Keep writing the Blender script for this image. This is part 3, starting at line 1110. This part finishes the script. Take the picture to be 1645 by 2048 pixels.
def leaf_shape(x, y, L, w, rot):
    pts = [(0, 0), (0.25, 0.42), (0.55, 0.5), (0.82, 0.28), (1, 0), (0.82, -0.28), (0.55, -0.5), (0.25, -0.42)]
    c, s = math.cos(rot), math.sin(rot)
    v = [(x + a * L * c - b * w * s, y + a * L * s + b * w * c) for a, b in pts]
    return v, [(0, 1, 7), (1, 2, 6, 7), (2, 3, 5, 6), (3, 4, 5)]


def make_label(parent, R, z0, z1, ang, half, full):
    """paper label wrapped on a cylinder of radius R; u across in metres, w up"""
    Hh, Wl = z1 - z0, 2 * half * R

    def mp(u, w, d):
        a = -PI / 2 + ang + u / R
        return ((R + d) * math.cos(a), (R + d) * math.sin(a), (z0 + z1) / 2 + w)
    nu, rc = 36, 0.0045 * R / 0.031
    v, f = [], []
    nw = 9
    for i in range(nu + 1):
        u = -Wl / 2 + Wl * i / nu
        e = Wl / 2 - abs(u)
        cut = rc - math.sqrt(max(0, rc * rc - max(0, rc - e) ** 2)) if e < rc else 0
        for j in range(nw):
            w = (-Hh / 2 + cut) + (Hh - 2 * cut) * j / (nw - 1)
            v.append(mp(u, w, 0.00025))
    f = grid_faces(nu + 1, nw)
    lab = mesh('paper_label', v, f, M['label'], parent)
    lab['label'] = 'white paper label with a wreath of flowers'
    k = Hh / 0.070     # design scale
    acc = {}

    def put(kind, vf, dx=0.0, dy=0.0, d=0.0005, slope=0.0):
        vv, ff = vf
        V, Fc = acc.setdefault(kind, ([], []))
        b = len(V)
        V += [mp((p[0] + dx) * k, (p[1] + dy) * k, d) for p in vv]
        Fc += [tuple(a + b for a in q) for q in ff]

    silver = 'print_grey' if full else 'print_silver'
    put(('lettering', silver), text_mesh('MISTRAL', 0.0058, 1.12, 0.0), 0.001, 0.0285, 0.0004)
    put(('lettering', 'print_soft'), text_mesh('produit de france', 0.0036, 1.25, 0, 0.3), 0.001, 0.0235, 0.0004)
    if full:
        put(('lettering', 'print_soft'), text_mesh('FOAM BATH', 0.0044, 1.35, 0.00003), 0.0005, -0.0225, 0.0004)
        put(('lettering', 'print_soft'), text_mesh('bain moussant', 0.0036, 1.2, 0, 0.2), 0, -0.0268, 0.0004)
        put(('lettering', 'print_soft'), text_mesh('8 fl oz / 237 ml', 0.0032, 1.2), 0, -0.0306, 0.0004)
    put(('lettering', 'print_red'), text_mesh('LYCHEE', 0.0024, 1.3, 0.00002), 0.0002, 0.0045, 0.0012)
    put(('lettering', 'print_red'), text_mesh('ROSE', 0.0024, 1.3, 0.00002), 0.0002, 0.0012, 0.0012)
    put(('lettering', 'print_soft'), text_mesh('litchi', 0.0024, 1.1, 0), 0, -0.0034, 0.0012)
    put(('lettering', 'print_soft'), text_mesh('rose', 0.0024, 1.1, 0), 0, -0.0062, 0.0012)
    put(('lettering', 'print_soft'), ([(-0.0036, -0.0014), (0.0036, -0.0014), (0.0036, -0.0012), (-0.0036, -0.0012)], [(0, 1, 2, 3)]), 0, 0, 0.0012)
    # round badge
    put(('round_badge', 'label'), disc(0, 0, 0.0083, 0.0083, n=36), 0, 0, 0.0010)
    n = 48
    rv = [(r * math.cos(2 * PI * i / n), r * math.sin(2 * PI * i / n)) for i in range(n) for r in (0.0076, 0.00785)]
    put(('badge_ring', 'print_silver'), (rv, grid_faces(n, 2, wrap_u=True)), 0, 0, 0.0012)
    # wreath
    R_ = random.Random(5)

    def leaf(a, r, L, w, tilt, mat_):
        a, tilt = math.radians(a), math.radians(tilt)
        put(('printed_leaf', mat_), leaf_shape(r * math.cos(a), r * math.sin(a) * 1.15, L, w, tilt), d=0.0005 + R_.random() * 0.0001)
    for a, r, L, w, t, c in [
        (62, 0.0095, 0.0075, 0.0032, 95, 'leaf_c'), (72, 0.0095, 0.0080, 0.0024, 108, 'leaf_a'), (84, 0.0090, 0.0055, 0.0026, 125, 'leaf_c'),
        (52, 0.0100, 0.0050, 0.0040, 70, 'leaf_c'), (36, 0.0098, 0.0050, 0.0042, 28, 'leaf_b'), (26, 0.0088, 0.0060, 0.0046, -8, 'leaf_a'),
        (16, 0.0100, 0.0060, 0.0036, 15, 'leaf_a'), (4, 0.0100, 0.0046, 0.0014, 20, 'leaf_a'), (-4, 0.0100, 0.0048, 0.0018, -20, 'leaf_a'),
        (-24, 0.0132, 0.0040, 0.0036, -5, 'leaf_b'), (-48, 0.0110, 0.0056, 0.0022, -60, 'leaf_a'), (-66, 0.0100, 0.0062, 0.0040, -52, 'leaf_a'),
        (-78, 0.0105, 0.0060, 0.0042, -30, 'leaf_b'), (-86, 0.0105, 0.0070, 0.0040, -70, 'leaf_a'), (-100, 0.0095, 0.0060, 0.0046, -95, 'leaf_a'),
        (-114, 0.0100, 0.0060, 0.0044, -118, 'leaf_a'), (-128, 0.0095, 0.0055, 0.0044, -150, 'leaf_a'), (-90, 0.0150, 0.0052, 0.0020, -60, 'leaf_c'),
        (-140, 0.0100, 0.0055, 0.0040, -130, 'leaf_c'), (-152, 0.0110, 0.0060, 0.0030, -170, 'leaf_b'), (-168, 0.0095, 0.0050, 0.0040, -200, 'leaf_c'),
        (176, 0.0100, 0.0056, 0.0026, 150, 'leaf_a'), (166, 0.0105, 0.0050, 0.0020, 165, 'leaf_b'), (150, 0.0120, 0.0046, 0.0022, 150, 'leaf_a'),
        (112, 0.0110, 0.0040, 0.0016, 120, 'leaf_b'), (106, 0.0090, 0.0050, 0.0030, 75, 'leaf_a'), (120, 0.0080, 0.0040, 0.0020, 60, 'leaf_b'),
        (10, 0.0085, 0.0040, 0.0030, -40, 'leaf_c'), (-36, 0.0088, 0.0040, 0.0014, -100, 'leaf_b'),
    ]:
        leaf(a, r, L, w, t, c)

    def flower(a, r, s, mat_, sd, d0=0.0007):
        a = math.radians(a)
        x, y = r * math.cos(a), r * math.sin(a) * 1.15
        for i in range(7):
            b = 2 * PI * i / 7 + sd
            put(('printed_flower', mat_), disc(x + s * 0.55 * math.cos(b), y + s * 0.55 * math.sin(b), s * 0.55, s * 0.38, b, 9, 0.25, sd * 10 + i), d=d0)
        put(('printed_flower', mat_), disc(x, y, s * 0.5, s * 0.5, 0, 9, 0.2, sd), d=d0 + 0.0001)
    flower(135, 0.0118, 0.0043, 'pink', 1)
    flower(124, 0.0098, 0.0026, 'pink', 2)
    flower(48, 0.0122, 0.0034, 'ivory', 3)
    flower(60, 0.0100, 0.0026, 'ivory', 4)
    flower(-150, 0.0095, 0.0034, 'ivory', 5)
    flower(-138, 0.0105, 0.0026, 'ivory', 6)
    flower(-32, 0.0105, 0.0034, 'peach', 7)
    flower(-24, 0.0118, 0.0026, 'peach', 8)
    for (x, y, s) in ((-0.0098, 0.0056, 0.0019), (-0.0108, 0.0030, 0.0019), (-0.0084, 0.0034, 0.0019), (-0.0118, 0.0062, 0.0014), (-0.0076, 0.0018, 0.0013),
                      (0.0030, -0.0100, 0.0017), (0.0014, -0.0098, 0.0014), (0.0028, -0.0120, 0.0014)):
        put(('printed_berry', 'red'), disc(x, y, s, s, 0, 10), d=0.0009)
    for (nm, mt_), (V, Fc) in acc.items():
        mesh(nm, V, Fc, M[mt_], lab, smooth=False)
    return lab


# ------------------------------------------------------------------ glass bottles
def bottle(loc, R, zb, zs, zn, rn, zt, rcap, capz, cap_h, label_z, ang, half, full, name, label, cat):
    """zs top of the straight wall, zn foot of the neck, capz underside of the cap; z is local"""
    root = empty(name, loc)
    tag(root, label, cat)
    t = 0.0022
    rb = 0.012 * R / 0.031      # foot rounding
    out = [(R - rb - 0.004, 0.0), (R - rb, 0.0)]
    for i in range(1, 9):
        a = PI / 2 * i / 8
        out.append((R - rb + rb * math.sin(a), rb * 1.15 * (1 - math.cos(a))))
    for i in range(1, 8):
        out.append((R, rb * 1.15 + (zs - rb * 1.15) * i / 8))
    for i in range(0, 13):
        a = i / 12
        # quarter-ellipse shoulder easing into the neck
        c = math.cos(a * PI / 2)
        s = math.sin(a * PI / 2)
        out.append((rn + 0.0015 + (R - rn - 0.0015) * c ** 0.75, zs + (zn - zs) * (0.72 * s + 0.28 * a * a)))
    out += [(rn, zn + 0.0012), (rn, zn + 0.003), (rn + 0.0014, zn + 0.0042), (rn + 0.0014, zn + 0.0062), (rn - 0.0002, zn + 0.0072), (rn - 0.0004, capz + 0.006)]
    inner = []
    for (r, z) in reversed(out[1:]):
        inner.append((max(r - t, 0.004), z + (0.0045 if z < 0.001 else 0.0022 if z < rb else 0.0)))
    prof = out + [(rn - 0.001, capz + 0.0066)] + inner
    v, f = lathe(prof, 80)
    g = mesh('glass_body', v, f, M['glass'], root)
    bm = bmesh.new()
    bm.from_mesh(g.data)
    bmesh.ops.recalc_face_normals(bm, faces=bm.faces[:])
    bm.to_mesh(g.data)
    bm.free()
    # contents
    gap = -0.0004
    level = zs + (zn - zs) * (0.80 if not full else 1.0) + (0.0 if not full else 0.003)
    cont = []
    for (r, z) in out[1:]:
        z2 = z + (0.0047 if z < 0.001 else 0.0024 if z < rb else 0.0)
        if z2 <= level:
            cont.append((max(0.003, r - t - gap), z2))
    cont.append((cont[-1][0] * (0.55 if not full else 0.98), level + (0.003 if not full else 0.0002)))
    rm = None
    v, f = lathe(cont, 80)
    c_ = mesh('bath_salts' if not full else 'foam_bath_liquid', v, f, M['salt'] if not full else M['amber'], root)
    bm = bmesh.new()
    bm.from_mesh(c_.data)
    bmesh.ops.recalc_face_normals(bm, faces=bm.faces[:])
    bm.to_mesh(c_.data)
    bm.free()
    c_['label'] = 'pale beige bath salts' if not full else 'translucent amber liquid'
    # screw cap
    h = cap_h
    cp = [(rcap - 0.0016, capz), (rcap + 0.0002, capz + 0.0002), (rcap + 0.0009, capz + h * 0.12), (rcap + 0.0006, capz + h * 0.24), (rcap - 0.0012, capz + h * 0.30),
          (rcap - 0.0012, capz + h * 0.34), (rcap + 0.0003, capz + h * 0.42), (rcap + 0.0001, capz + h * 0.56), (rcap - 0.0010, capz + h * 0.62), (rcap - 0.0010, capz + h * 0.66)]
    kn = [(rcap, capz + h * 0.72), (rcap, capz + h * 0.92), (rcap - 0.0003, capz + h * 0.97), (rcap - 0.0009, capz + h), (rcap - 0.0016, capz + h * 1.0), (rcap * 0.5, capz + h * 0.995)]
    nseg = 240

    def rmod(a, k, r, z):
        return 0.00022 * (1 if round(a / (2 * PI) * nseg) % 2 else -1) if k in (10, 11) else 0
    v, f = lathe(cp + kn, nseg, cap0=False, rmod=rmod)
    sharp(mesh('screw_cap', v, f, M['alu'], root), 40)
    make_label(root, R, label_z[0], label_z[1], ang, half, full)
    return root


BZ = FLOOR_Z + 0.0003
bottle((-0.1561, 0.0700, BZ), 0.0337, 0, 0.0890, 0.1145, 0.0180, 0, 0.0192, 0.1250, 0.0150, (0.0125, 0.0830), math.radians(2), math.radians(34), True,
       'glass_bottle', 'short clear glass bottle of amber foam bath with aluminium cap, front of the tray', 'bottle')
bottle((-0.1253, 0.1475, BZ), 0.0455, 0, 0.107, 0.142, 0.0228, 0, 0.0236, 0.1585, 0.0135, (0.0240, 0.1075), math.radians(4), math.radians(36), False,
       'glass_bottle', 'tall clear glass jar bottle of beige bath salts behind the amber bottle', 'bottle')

_ _ _ _

● WORK INSTRUCTIONS: Everything from the first line of the material through the line containing "Fc += [tuple(a" is to be printed exactly; lines after that are to be left out.

● SOLUTION FOR THIS PROBLEM:
Keep writing the Blender script for this image. This is part 3, starting at line 1110. This part finishes the script. Take the picture to be 1645 by 2048 pixels.
def leaf_shape(x, y, L, w, rot):
    pts = [(0, 0), (0.25, 0.42), (0.55, 0.5), (0.82, 0.28), (1, 0), (0.82, -0.28), (0.55, -0.5), (0.25, -0.42)]
    c, s = math.cos(rot), math.sin(rot)
    v = [(x + a * L * c - b * w * s, y + a * L * s + b * w * c) for a, b in pts]
    return v, [(0, 1, 7), (1, 2, 6, 7), (2, 3, 5, 6), (3, 4, 5)]


def make_label(parent, R, z0, z1, ang, half, full):
    """paper label wrapped on a cylinder of radius R; u across in metres, w up"""
    Hh, Wl = z1 - z0, 2 * half * R

    def mp(u, w, d):
        a = -PI / 2 + ang + u / R
        return ((R + d) * math.cos(a), (R + d) * math.sin(a), (z0 + z1) / 2 + w)
    nu, rc = 36, 0.0045 * R / 0.031
    v, f = [], []
    nw = 9
    for i in range(nu + 1):
        u = -Wl / 2 + Wl * i / nu
        e = Wl / 2 - abs(u)
        cut = rc - math.sqrt(max(0, rc * rc - max(0, rc - e) ** 2)) if e < rc else 0
        for j in range(nw):
            w = (-Hh / 2 + cut) + (Hh - 2 * cut) * j / (nw - 1)
            v.append(mp(u, w, 0.00025))
    f = grid_faces(nu + 1, nw)
    lab = mesh('paper_label', v, f, M['label'], parent)
    lab['label'] = 'white paper label with a wreath of flowers'
    k = Hh / 0.070     # design scale
    acc = {}

    def put(kind, vf, dx=0.0, dy=0.0, d=0.0005, slope=0.0):
        vv, ff = vf
        V, Fc = acc.setdefault(kind, ([], []))
        b = len(V)
        V += [mp((p[0] + dx) * k, (p[1] + dy) * k, d) for p in vv]
        Fc += [tuple(a + b for a in q) for q in ff]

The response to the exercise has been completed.